Russia Launches ‘Biggest’ Military Drill in Modern History With 300,000 Troops

Russia has launched a large military drill that is supposedly its biggest since the end of the Cold War, with 300,000 troops rallying in the east of the country.

The exercise, named Vostok-2018 (East-2018), includes a series of training activities involving about 1,000 aircraft, an estimated 36,000 tanks and armored vehicles, and an additional 80 vessels all focusing on operations in Russia’s far east. Neighboring China is also expected to contribute to some joint training within the drill’s scheduled training activities.

“Over the course of this, the use of inter-service military deployments will be honed with the aim of ensuring Russia’s security,” a statement from Moscow’s Ministry of Defense read on Tuesday. The main objectives of the maneuvers will be to assess military command’s level of preparedness to plan and carry out large redeployments of troops across the country, as well as to organize interaction between units on the ground and at sea while also giving senior officers some practice in command and control.

The drill lasts a week and includes more than 3,000 troops from nearby China. The region of the exercise will span naval training ranges in the Sea of Japan, Bering Straits and Sea of Okhotsk, as well as five army training grounds in the east and four military airfields.
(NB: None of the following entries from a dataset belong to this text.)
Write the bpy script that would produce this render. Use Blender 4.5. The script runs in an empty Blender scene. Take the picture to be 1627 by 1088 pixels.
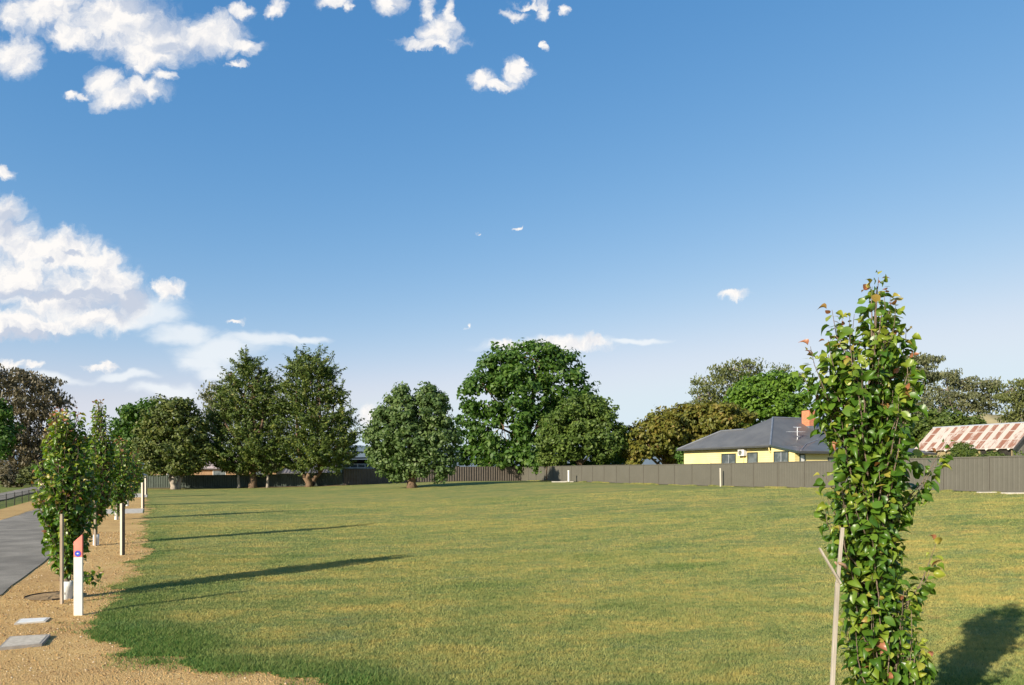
import bpy, math, random
import numpy as np
from mathutils import Vector
R = math.radians
C = bpy.context.scene.collection
sc = bpy.context.scene

# ------------------------------------------------------------------ camera
EYE = 2.4
cam_d = bpy.data.cameras.new('camera'); cam = bpy.data.objects.new('camera', cam_d); C.objects.link(cam)
cam.location = (0, 0, EYE); cam.rotation_euler = (R(90), 0, 0)
cam_d.sensor_width = 36; cam_d.lens = 24.0
cam_d.shift_y = (745 - 544) / 1627.0
cam_d.clip_start = 0.05; cam_d.clip_end = 20000
sc.camera = cam

# ------------------------------------------------------------------ light
SUN_EL, SUN_ROT = 23.0, 222.0            # sun low, behind and to the left of the camera
sd = bpy.data.lights.new('sun', 'SUN'); sd.energy = 5.0; sd.angle = R(0.55); sd.color = (1.0, 0.90, 0.74)
sun = bpy.data.objects.new('sun', sd); C.objects.link(sun)
sdir = Vector((math.sin(R(SUN_ROT)) * math.cos(R(SUN_EL)), math.cos(R(SUN_ROT)) * math.cos(R(SUN_EL)), math.sin(R(SUN_EL))))
sun.rotation_euler = sdir.to_track_quat('Z', 'Y').to_euler()
sc.view_settings.view_transform = 'Standard'; sc.view_settings.look = 'None'
EXPO = 0.72; sc.view_settings.exposure = EXPO; sc.view_settings.gamma = 1.0

F = 1085.0                               # focal length in photograph pixels
def px_dir(px, py): return ((px - 813.5) / F, (745.0 - py) / F)

# ------------------------------------------------------------------ node helper
class NT:
    def __init__(s, tree): s.t = tree; s.n = tree.nodes; s.l = tree.links
    def new(s, typ, **kw):
        n = s.n.new(typ)
        for k, v in kw.items():
            if k.startswith('i_'): pass
            else: setattr(n, k, v)
        return n
    def link(s, a, b): s.l.new(a, b)
    def setin(s, sock, v):
        if v is None: return
        if isinstance(v, bpy.types.NodeSocket): s.l.new(v, sock)
        else: sock.default_value = v
    def math(s, op, a, b=None, c=None, clamp=False):
        n = s.n.new('ShaderNodeMath'); n.operation = op; n.use_clamp = clamp
        s.setin(n.inputs[0], a); s.setin(n.inputs[1], b)
        if c is not None: s.setin(n.inputs[2], c)
        return n.outputs[0]
    def vmath(s, op, a, b=None, c=None):
        n = s.n.new('ShaderNodeVectorMath'); n.operation = op
        s.setin(n.inputs[0], a); s.setin(n.inputs[1], b)
        if c is not None: s.setin(n.inputs[2], c)
        if op in ('LENGTH', 'DOT_PRODUCT'): return n.outputs['Value']
        return n.outputs['Vector']
    def noise(s, vec, scale, detail=2, rough=0.5, out='Fac', dist=0.0, dim='3D'):
        n = s.n.new('ShaderNodeTexNoise'); n.noise_dimensions = dim
        s.setin(n.inputs['Vector'], vec); n.inputs['Scale'].default_value = scale
        n.inputs['Detail'].default_value = detail; n.inputs['Roughness'].default_value = rough
        n.inputs['Distortion'].default_value = dist
        return n.outputs[out]
    def ramp(s, fac, stops, interp='LINEAR'):
        n = s.n.new('ShaderNodeValToRGB'); s.setin(n.inputs[0], fac)
        e = n.color_ramp.elements; n.color_ramp.interpolation = interp
        while len(e) < len(stops): e.new(0.5)
        for i, (p, c) in enumerate(stops):
            e[i].position = p
            e[i].color = (c[0], c[1], c[2], 1) if hasattr(c, '__len__') else (c, c, c, 1)
        return n.outputs[0]
    def mix(s, f, a, b, mode='MIX'):
        n = s.n.new('ShaderNodeMix'); n.data_type = 'RGBA'; n.blend_type = mode
        s.setin(n.inputs[0], f)
        for sock, v in ((n.inputs[6], a), (n.inputs[7], b)):
            if isinstance(v, (tuple, list)) and len(v) == 3: v = (*v, 1)
            s.setin(sock, v)
        return n.outputs[2]
    def smooth(s, v, lo, hi, a=0.0, b=1.0):
        n = s.n.new('ShaderNodeMapRange'); n.interpolation_type = 'SMOOTHSTEP'
        s.setin(n.inputs[0], v)
        for i, x in enumerate((lo, hi, a, b)): n.inputs[i + 1].default_value = x
        return n.outputs[0]

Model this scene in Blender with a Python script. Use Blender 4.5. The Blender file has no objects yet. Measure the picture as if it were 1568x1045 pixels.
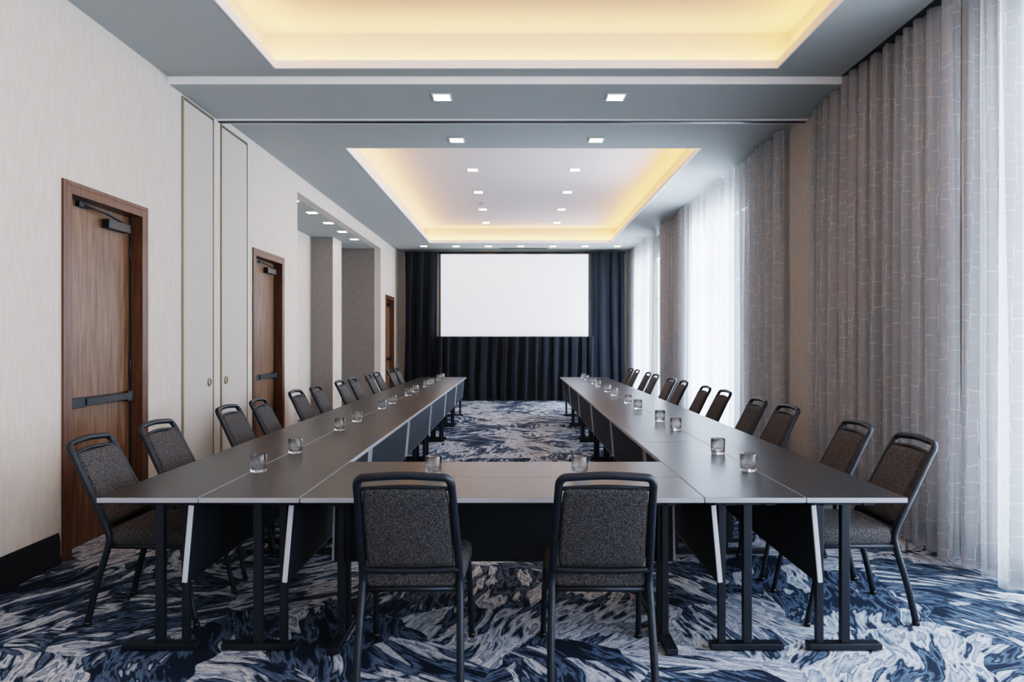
import bpy, math, random
from mathutils import Vector, Matrix
random.seed(7)
C = bpy.context.scene.collection

# ---------------------------------------------------------------- materials
def newmat(name):
    m = bpy.data.materials.new(name); m.use_nodes = True
    nt = m.node_tree; nt.nodes.clear()
    out = nt.nodes.new('ShaderNodeOutputMaterial')
    return m, nt, out
def N(nt, t, **kw):
    n = nt.nodes.new(t)
    for k, v in kw.items():
        if k in n.inputs.keys(): n.inputs[k].default_value = v
        else: setattr(n, k, v)
    return n
def principled(name, col, rough=0.6, metal=0.0, spec=0.5, noise=None, bump=None, sheen=0):
    m, nt, out = newmat(name)
    p = N(nt, 'ShaderNodeBsdfPrincipled')
    p.inputs['Base Color'].default_value = (*col, 1); p.inputs['Roughness'].default_value = rough
    p.inputs['Metallic'].default_value = metal; p.inputs['Specular IOR Level'].default_value = spec
    p.inputs['Sheen Weight'].default_value = sheen
    nt.links.new(p.outputs[0], out.inputs[0])
    tc = N(nt, 'ShaderNodeTexCoord')
    if noise:
        sc, col2, stretch, lo, hi = noise
        mp = N(nt, 'ShaderNodeMapping'); mp.inputs['Scale'].default_value = stretch
        nt.links.new(tc.outputs['Object'], mp.inputs[0])
        nz = N(nt, 'ShaderNodeTexNoise'); nz.inputs['Scale'].default_value = sc; nz.inputs['Detail'].default_value = 4
        nt.links.new(mp.outputs[0], nz.inputs[0])
        r = N(nt, 'ShaderNodeValToRGB')
        r.color_ramp.elements[0].position = lo; r.color_ramp.elements[0].color = (*col, 1)
        r.color_ramp.elements[1].position = hi; r.color_ramp.elements[1].color = (*col2, 1)
        nt.links.new(nz.outputs[0], r.inputs[0]); nt.links.new(r.outputs[0], p.inputs['Base Color'])
    if bump:
        sc, st, stretch = bump
        mp = N(nt, 'ShaderNodeMapping'); mp.inputs['Scale'].default_value = stretch
        nt.links.new(tc.outputs['Object'], mp.inputs[0])
        nz = N(nt, 'ShaderNodeTexNoise'); nz.inputs['Scale'].default_value = sc; nz.inputs['Detail'].default_value = 3
        nt.links.new(mp.outputs[0], nz.inputs[0])
        b = N(nt, 'ShaderNodeBump'); b.inputs['Strength'].default_value = st; b.inputs['Distance'].default_value = 0.01
        nt.links.new(nz.outputs[0], b.inputs['Height']); nt.links.new(b.outputs[0], p.inputs['Normal'])
    return m
def emission(name, col, s):
    m, nt, out = newmat(name)
    e = N(nt, 'ShaderNodeEmission'); e.inputs[0].default_value = (*col, 1); e.inputs[1].default_value = s
    nt.links.new(e.outputs[0], out.inputs[0]); return m

M_wall = principled('wallcovering_linen', (0.56, 0.505, 0.445), 0.85, noise=(40, (0.62, 0.56, 0.50), (1, 1, .15), .35, .65), bump=(160, .15, (1, 1, .2)))
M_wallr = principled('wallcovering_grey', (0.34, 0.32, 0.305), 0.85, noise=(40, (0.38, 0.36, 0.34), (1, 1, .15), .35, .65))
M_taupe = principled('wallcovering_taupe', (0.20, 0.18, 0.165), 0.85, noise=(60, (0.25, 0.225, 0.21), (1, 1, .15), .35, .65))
M_panel = principled('partition_panel_fabric', (0.50, 0.465, 0.42), 0.8, bump=(200, .1, (1, 1, .3)))
M_ceil = principled('ceiling_paint_grey', (0.385, 0.405, 0.395), 0.75)
M_recess = principled('recess_paint', (0.50, 0.49, 0.50), 0.8)
M_white = principled('white_trim_paint', (0.88, 0.88, 0.87), 0.6)
M_base = principled('baseboard_black', (0.014, 0.014, 0.016), 0.4)
M_wood = principled('walnut_veneer', (0.085, 0.041, 0.020), 0.42, noise=(7, (0.215, 0.115, 0.060), (6, 6, .45), .3, .7))
M_woodf = principled('walnut_frame', (0.075, 0.032, 0.016), 0.4, noise=(9, (0.14, 0.066, 0.035), (5, 5, .4), .3, .7))
M_blk = principled('black_hardware', (0.010, 0.011, 0.013), 0.4)
M_brass = principled('brass_edge', (0.33, 0.28, 0.20), 0.5, 0.4)
M_gap = principled('dark_gap_line', (0.16, 0.15, 0.14), 0.8)  # dark strips drawn as gap lines around the pocket panels
M_frame = principled('chair_frame_powdercoat', (0.012, 0.017, 0.024), 0.45, spec=.4)
M_fab = principled('charcoal_weave', (0.022, 0.021, 0.022), 0.9, noise=(150, (0.125, 0.118, 0.115), (1, 1, 1.8), .42, .66), bump=(200, .5, (1, 1, 1.6)))
M_top = principled('table_laminate', (0.022, 0.022, 0.024), 0.32, spec=.32, noise=(300, (0.031, 0.031, 0.033), (1, 1, 1), .4, .6))
M_edge = principled('panel_edge_grey', (0.50, 0.52, 0.55), 0.4)
M_tedge = principled('table_edge_grey', (0.34, 0.35, 0.37), 0.4)
M_mod = principled('modesty_panel', (0.015, 0.020, 0.027), 0.55, spec=.35)
M_leg = principled('table_leg_black', (0.010, 0.014, 0.020), 0.42)
M_drape = principled('black_drape_velour', (0.005, 0.009, 0.015), 0.9, sheen=.06)
M_metal = principled('track_metal', (0.05, 0.055, 0.06), 0.4, .5)
M_led = emission('cove_led', (1.0, 0.45, 0.12), 50)
M_down = emission('downlight_glow', (1.0, 0.84, 0.67), 26)
M_winframe = principled('window_frame_paint', (0.45, 0.45, 0.45), 0.5)

def mat_screen():
    m, nt, out = newmat('projection_screen_vinyl_glow')
    p = N(nt, 'ShaderNodeBsdfPrincipled'); p.inputs['Base Color'].default_value = (.84, .87, .93, 1); p.inputs['Roughness'].default_value = .8
    p.inputs['Emission Color'].default_value = (.86, .91, 1, 1); p.inputs['Emission Strength'].default_value = .45  # slight emission added to brighten the vinyl; the screen is no lamp
    nt.links.new(p.outputs[0], out.inputs[0]); return m
M_screen = mat_screen()

def mat_glass():
    m, nt, out = newmat('tumbler_glass')
    t = N(nt, 'ShaderNodeBsdfTransparent'); t.inputs[0].default_value = (.98, .985, .99, 1)
    g = N(nt, 'ShaderNodeBsdfGlass'); g.inputs['Roughness'].default_value = .0; g.inputs['IOR'].default_value = 1.5
    mx = N(nt, 'ShaderNodeMixShader'); mx.inputs[0].default_value = .85
    nt.links.new(t.outputs[0], mx.inputs[1]); nt.links.new(g.outputs[0], mx.inputs[2]); nt.links.new(mx.outputs[0], out.inputs[0])
    return m
M_glass = mat_glass()
def mat_pane():
    m, nt, out = newmat('window_pane')
    t = N(nt, 'ShaderNodeBsdfTransparent'); t.inputs[0].default_value = (.93, .96, 1, 1)
    g = N(nt, 'ShaderNodeBsdfGlossy'); g.inputs['Roughness'].default_value = .05
    mx = N(nt, 'ShaderNodeMixShader'); mx.inputs[0].default_value = .05
    nt.links.new(t.outputs[0], mx.inputs[1]); nt.links.new(g.outputs[0], mx.inputs[2]); nt.links.new(mx.outputs[0], out.inputs[0])
    return m
M_pane = mat_pane()

def mat_sheer():
    m, nt, out = newmat('sheer_embroidered')
    tc = N(nt, 'ShaderNodeTexCoord'); sp = N(nt, 'ShaderNodeSeparateXYZ'); cb = N(nt, 'ShaderNodeCombineXYZ')
    nt.links.new(tc.outputs['UV'], sp.inputs[0])
    nt.links.new(sp.outputs['Y'], cb.inputs[0]); nt.links.new(sp.outputs['X'], cb.inputs[1])
    nz = N(nt, 'ShaderNodeTexNoise'); nz.inputs['Scale'].default_value = 7
    nt.links.new(cb.outputs[0], nz.inputs[0])
    sub = N(nt, 'ShaderNodeVectorMath', operation='SUBTRACT'); sub.inputs[1].default_value = (.5, .5, .5)
    sc = N(nt, 'ShaderNodeVectorMath', operation='SCALE'); sc.inputs['Scale'].default_value = .06
    ad = N(nt, 'ShaderNodeVectorMath', operation='ADD')
    nt.links.new(nz.outputs['Color'], sub.inputs[0]); nt.links.new(sub.outputs[0], sc.inputs[0])
    nt.links.new(cb.outputs[0], ad.inputs[0]); nt.links.new(sc.outputs[0], ad.inputs[1])
    br = N(nt, 'ShaderNodeTexBrick'); br.offset = .45; br.offset_frequency = 2; br.squash = 1.3; br.squash_frequency = 3
    br.inputs['Scale'].default_value = 1; br.inputs['Brick Width'].default_value = .095; br.inputs['Row Height'].default_value = .075
    br.inputs['Mortar Size'].default_value = .0026; br.inputs['Mortar Smooth'].default_value = .3
    br.inputs['Color1'].default_value = (0, 0, 0, 1); br.inputs['Color2'].default_value = (0, 0, 0, 1); br.inputs['Mortar'].default_value = (1, 1, 1, 1)
    nt.links.new(ad.outputs[0], br.inputs['Vector'])
    n2 = N(nt, 'ShaderNodeTexNoise'); n2.inputs['Scale'].default_value = 6
    nt.links.new(cb.outputs[0], n2.inputs[0])
    m0 = N(nt, 'ShaderNodeMapRange'); m0.inputs['From Min'].default_value = .40; m0.inputs['From Max'].default_value = .56; m0.inputs['To Max'].default_value = .5
    nt.links.new(n2.outputs[0], m0.inputs['Value'])
    mul = N(nt, 'ShaderNodeMath', operation='MULTIPLY')
    nt.links.new(br.outputs['Color'], mul.inputs[0]); nt.links.new(m0.outputs[0], mul.inputs[1])
    colr = N(nt, 'ShaderNodeMix', data_type='RGBA')
    colr.inputs['A'].default_value = (.55, .565, .59, 1); colr.inputs['B'].default_value = (.92, .93, .95, 1)
    nt.links.new(mul.outputs[0], colr.inputs['Factor'])
    d = N(nt, 'ShaderNodeBsdfDiffuse'); t = N(nt, 'ShaderNodeBsdfTranslucent')
    nt.links.new(colr.outputs['Result'], d.inputs[0]); nt.links.new(colr.outputs['Result'], t.inputs[0])
    m1 = N(nt, 'ShaderNodeMixShader'); m1.inputs[0].default_value = .42
    nt.links.new(d.outputs[0], m1.inputs[1]); nt.links.new(t.outputs[0], m1.inputs[2])
    tr = N(nt, 'ShaderNodeBsdfTransparent')
    mr = N(nt, 'ShaderNodeMapRange'); mr.inputs['To Min'].default_value = .56; mr.inputs['To Max'].default_value = .92
    nt.links.new(mul.outputs[0], mr.inputs['Value'])
    m2 = N(nt, 'ShaderNodeMixShader')
    nt.links.new(mr.outputs[0], m2.inputs[0]); nt.links.new(tr.outputs[0], m2.inputs[1]); nt.links.new(m1.outputs[0], m2.inputs[2])
    nt.links.new(m2.outputs[0], out.inputs[0])
    return m
M_sheer = mat_sheer()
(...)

Russian President Vladimir Putin is rumored to be visiting the exercise field command. Spokesman Dmitry Peskov, however, told state news agency Itar-Tass that it was unlikely the leader will host any foreign leaders at the exercise despite China and Mongolia taking part. Turkey, which is a U.S. ally as part of NATO, was also reportedly invited, according to the pro-government newspaper Yeni Şafak, citing Turkish Defense Minister Hulusi Akar, who said Ankara was still considering the idea on Sunday.

Moscow has brushed off the drill as an example of warmongering, military muscle-flexing or a bid to split the Western alliance, according to Tass.

“We have heard these statements from NATO representatives and some of their member states,” Maria Zakharova, the Russian Ministry of Foreign Affairs’ spokeswoman said. “Sadly we are used to them. In the West they still retain an inclination to look for a Russian threat in any event, [but] there is no basis for this. The exercise Vostok-2018 takes place far from NATO’s zone of responsibility, and does not have any impact on the security of its member states.”